**GIVEN DATA**
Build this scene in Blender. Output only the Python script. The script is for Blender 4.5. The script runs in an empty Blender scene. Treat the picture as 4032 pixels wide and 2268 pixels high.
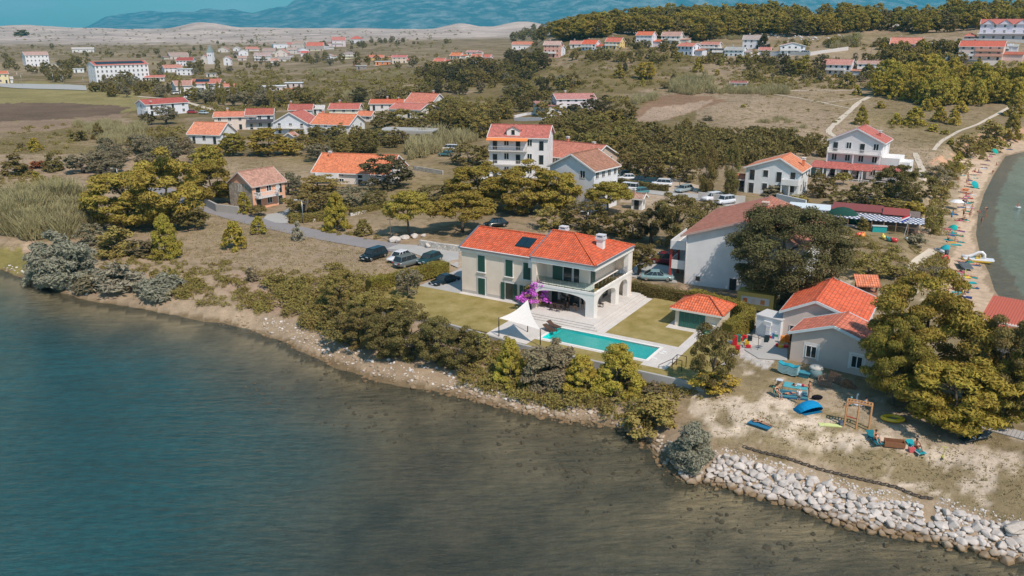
import bpy,math,random
import numpy as np
from mathutils import Vector,Matrix
SC=bpy.context.scene
COL=SC.collection
rnd=random.Random(7)
R=math.radians
# ------------------------------------------------------------ camera (focal length and pitch solved from the photo)
FPX,HOR,CAMH=3250.0,115.0,35.5
PITCH=math.atan((1134-HOR)/FPX)
cam=bpy.data.cameras.new('camera');camo=bpy.data.objects.new('camera',cam);COL.objects.link(camo)
camo.location=(0,0,CAMH);camo.rotation_euler=(R(90)-PITCH,0,0)
cam.sensor_width=36;cam.lens=36*FPX/4032;cam.clip_start=1;cam.clip_end=60000
SC.camera=camo
# ------------------------------------------------------------ sky, sun, exposure
SUN_AZ=(0.53,-0.85);SUN_EL=52.0
w=bpy.data.worlds.new('World');SC.world=w;w.use_nodes=True
nt=w.node_tree;nt.nodes.clear()
def N(nt,t,**k):
 n=nt.nodes.new(t)
 for a,b in k.items():
  if a=='i':
   for kk,v in b.items():n.inputs[kk].default_value=v
  else:setattr(n,a,b)
 return n
sky=N(nt,'ShaderNodeTexSky');sky.sky_type='NISHITA';sky.sun_disc=False
sky.sun_elevation=R(SUN_EL);sky.sun_rotation=math.atan2(SUN_AZ[0],SUN_AZ[1]);sky.air_density=1.0;sky.dust_density=0.6;sky.ozone_density=2.0
tint=N(nt,'ShaderNodeMix',data_type='RGBA',blend_type='MULTIPLY');tint.inputs[0].default_value=1
tint.inputs[7].default_value=(0.43,0.70,0.76,1)
bg=N(nt,'ShaderNodeBackground');bg.inputs[1].default_value=0.15
out=N(nt,'ShaderNodeOutputWorld')
tc=N(nt,'ShaderNodeTexCoord');mp=N(nt,'ShaderNodeMapping');mp.inputs[3].default_value=(5,5,38)
cn=N(nt,'ShaderNodeTexNoise');cn.inputs['Scale'].default_value=1.1;cn.inputs['Detail'].default_value=7;cn.inputs['Roughness'].default_value=.55
cr=N(nt,'ShaderNodeValToRGB');cr.color_ramp.elements[0].position=.47;cr.color_ramp.elements[1].position=.72
cm=N(nt,'ShaderNodeMix',data_type='RGBA');cm.inputs[7].default_value=(4.2,5.0,5.6,1)
sc=N(nt,'ShaderNodeMath',operation='MULTIPLY');sc.inputs[1].default_value=.75
L=nt.links.new
L(tc.outputs['Generated'],mp.inputs[0]);L(mp.outputs[0],cn.inputs['Vector']);L(cn.outputs[0],cr.inputs[0])
L(sky.outputs[0],tint.inputs[6]);L(tint.outputs[2],cm.inputs[6]);L(cr.outputs[0],sc.inputs[0]);L(sc.outputs[0],cm.inputs[0])
L(cm.outputs[2],bg.inputs[0]);L(bg.outputs[0],out.inputs[0])
sl=bpy.data.lights.new('sun','SUN');sl.energy=4.3;sl.angle=R(.5);sl.color=(1.0,.87,.76)
so=bpy.data.objects.new('sun',sl);COL.objects.link(so)
sv=Vector((SUN_AZ[0]*math.cos(R(SUN_EL)),SUN_AZ[1]*math.cos(R(SUN_EL)),math.sin(R(SUN_EL))))
so.rotation_euler=sv.to_track_quat('Z','Y').to_euler();so.location=(60,-60,120)
SC.view_settings.view_transform='Standard';SC.view_settings.look='None';SC.view_settings.exposure=0;SC.view_settings.gamma=1
SC.render.engine='CYCLES'
SC.cycles.transparent_max_bounces=12;SC.cycles.max_bounces=6;SC.cycles.volume_bounces=0
# ------------------------------------------------------------ picture <-> world
KK={'O':(0,0,1.56522),'A0':(0,0,.42785),'A1':(1000,0,.42785),'A2':(2000,0,.42785),'A3':(2932,0,.42785),'B0':(0,560,.42785),'B1':(1000,560,.42785),'B2':(2000,560,.42785),'B3':(2932,560,.42785),'C1':(1300,1000,.3882),'C2':(2100,1000,.3882),'D3':(2932,1080,.42785),'E3':(2932,1600,.42785)}
CP,SP=math.cos(PITCH),math.sin(PITCH)
def ray(k,x,y):
 ox,oy,s=KK[k];X=(ox+x*s-2016)/FPX;Y=-(oy+y*s-1134)/FPX
 return np.array([X,CP+Y*SP,-SP+Y*CP])
def G(k,x,y,z):
 r=ray(k,x,y);t=(z-CAMH)/r[2];return np.array([r[0]*t,r[1]*t,z])
def zat(k,x,y,p):
 r=ray(k,x,y);t=(r[0]*p[0]+r[1]*p[1])/(r[0]**2+r[1]**2);return CAMH+r[2]*t
def proj(x,y,z):
 dz=z-CAMH;d=y*CP-dz*SP;v=y*SP+dz*CP
 d=np.where(np.abs(d)<.1,.1,d)
 return(2016+FPX*x/d)/1.56522,(1134-FPX*v/d)/1.56522
# ------------------------------------------------------------ coast lines and terrain
lc=[(0,678),(45,695),(90,710),(200,752),(325,773),(450,795),(550,812),(625,830),(700,857),(775,892),(850,924),(925,952),(1000,967),(1100,984),(1200,1004),(1288,1032),(1388,1052),(1450,1062),(1509,1070),(1563,1083),(1600,1101),(1633,1129),(1675,1172),(1725,1212),(1774,1206),(1865,1233),(1923,1254),(2027,1280),(2130,1319),(2213,1338),(2337,1352),(2462,1388),(2576,1415)]
left_coast=[G('O',x,y,0)[:2]for x,y in lc]
bc=[(2900,352),(2730,362),(2576,382),(2529,393),(2499,440),(2475,489),(2461,535),(2455,590),(2467,645),(2488,686),(2502,731),(2540,780),(2576,821),(2700,905),(2900,980)]
bay_coast=[G('O',x,y,0)[:2]for x,y in bc]
a=left_coast[0];b=left_coast[-1]
seaL=[(-400,150),(-150,133)]+left_coast+[(60,46),(200,40),(200,-200),(-400,-200)]
e=bay_coast[-1]
bay=[(900,330),(500,290)]+bay_coast+[(400,60),(900,60)]
def polydist(P,poly,closed=True):
 P=np.asarray(P,float);n=len(poly);best=np.full(len(P),1e9);ins=np.zeros(len(P),bool)
 pts=np.asarray(poly,float)
 for i in range(n if closed else n-1):
  a,b=pts[i],pts[(i+1)%n];ab=b-a
  t=np.clip(((P-a)@ab)/max(ab@ab,1e-9),0,1)
  dx=P[:,0]-a[0]-t*ab[0];dy=P[:,1]-a[1]-t*ab[1]
  best=np.minimum(best,dx*dx+dy*dy)
  if closed:
   c=(a[1]>P[:,1])!=(b[1]>P[:,1])
   xi=a[0]+(P[:,1]-a[1])*(b[0]-a[0])/(b[1]-a[1]if abs(b[1]-a[1])>1e-9 else 1e-9)
   ins^=c&(P[:,0]<xi)
 return np.sqrt(best),ins
# cheap value noise
_rs=np.random.RandomState(3);_tab=_rs.rand(256,256)
def vnoise(x,y,s=1.0,o=1):
 v=0;a=1;tot=0
 for k in range(o):
  X=x/s*2**k+17.3*k;Y=y/s*2**k+9.1*k
  xi=np.floor(X).astype(int);yi=np.floor(Y).astype(int);fx=X-xi;fy=Y-yi
  fx=fx*fx*(3-2*fx);fy=fy*fy*(3-2*fy)
  g=lambda i,j:_tab[(xi+i)&255,(yi+j)&255]
  v=v+a*((g(0,0)*(1-fx)+g(1,0)*fx)*(1-fy)+(g(0,1)*(1-fx)+g(1,1)*fx)*fy);tot+=a;a*=.5
 return v/tot
TAB=[(-2000,[(0,2.2),(180,2.3),(800,3),(1150,8),(1600,18),(2150,31),(2500,35),(3200,34)]),(1000,[(0,2.2),(180,2.3),(800,4),(1150,9),(1600,18),(2150,31),(2500,35),(3200,34)]),(2016,[(0,2.2),(290,3),(400,5),(500,10),(640,14),(930,16),(1500,24),(2400,36),(3200,34)]),(2180,[(0,2.2),(230,3),(350,6),(450,14),(510,22),(580,28),(700,30),(1000,25),(2400,36),(3200,34)]),(2400,[(0,2.2),(230,3),(350,9),(440,17),(500,25),(570,33),(640,40),(800,36),(1500,20),(3200,20)]),(2800,[(0,2.2),(230,3),(350,9),(440,17),(500,25),(580,36),(650,43),(900,40),(1500,20),(3200,20)]),(3300,[(0,2.2),(215,3),(310,7),(388,14),(425,22),(500,32),(570,40),(640,44),(900,40),(1500,20),(3200,20)]),(4032,[(0,2.2),(205,3),(280,5),(336,12),(377,21),(406,26),(465,33),(555,44),(650,50),(900,48),(1500,20),(3200,20)]),(9000,[(0,2.2),(205,3),(280,5),(336,12),(377,21),(406,26),(465,33),(555,44),(650,50),(900,48),(1500,20),(3200,20)])]
cV,sV=math.cos(R(-31)),math.sin(R(-31));VO=(9.61,91.78)
def tolocal(x,y):dx=x-VO[0];dy=y-VO[1];return dx*cV+dy*sV,-dx*sV+dy*cV
def toworld(x,y):return VO[0]+x*cV-y*sV,VO[1]+x*sV+y*cV
def height(x,y,dl,il,dr,ir):
 px=2016+3406*x/np.maximum(y,1)
 cols=np.array([np.interp(y,*zip(*t[1]))for t in TAB]);ps=np.array([t[0]for t in TAB],float)
 k=np.clip(np.searchsorted(ps,px)-1,0,len(ps)-2);f=np.clip((px-ps[k])/(ps[k+1]-ps[k]),0,1);f=f*f*(3-2*f)
 idx=np.arange(len(x));z=cols[k,idx]*(1-f)+cols[k+1,idx]*f
 far=np.clip((y-1300)/900,0,1)
 for c,s,h in((90,190,13),(800,110,15),(1000,200,4),(1813,80,15),(2060,110,19),(560,60,-2)):
  z=z+far*h*np.exp(-((px-c)/s)**2)*np.exp(-((y-2350)/420)**2)
 z=z+far*15*(vnoise(x,y,170,5)-.5)
 z=z+np.clip((y-180)/300,0,1)*2.4*(vnoise(x,y,70,3)-.5)+np.clip((y-430)/100,0,1)*(px>2150)*(y<1000)*7*(vnoise(x,y,30,4)-.5)
 z=z+.12*(vnoise(x,y,5,2)-.5)
 sl_=np.where(il,-dl,dl);sr_=np.where(ir,-dr,dr)
 sl_=sl_+1.2*(vnoise(x,y,4,3)-.5)
 pl=np.where(sl_<0,np.maximum(sl_*.16,-3.2),np.where(sl_<3.5,sl_*.30,1.05+np.where(sl_<7,(sl_-3.5)*.1,.35+(sl_-7)*.35)))
 pr=np.where(sr_<0,np.maximum(sr_*.10,-3.2),np.where(sr_<9,sr_*.10,.9+(sr_-9)*.6))
 z=np.minimum(z,np.minimum(pl,pr))
 lx,ly=tolocal(x,y)
 plot=(lx>-29)&(lx<17.2)&(ly>-10.9+-.03*lx)&(ly<14)
 z=np.where(plot&(z<2.0),2.0,z);z=np.where(plot,np.minimum(z,2.1),z)
 return z
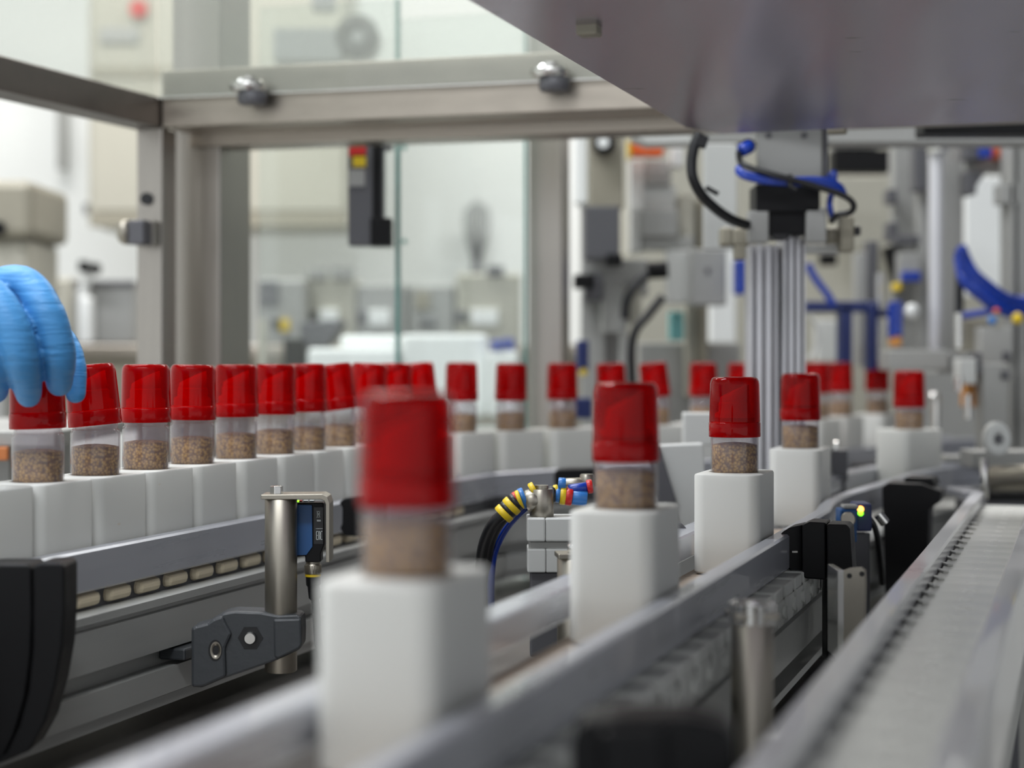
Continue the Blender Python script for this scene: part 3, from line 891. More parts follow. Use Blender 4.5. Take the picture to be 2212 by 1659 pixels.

**GIVEN TASK**
Write out every line of the entries that holds the word "from".

**THE OUTPUT**
from mathutils import Vector,Matrix
# ------------------------------------------------------------ camera (focal length and pitch solved from the photo)
Continue the Blender Python script for this scene: part 3, from line 891. More parts follow. Use Blender 4.5. Take the picture to be 2212 by 1659 pixels.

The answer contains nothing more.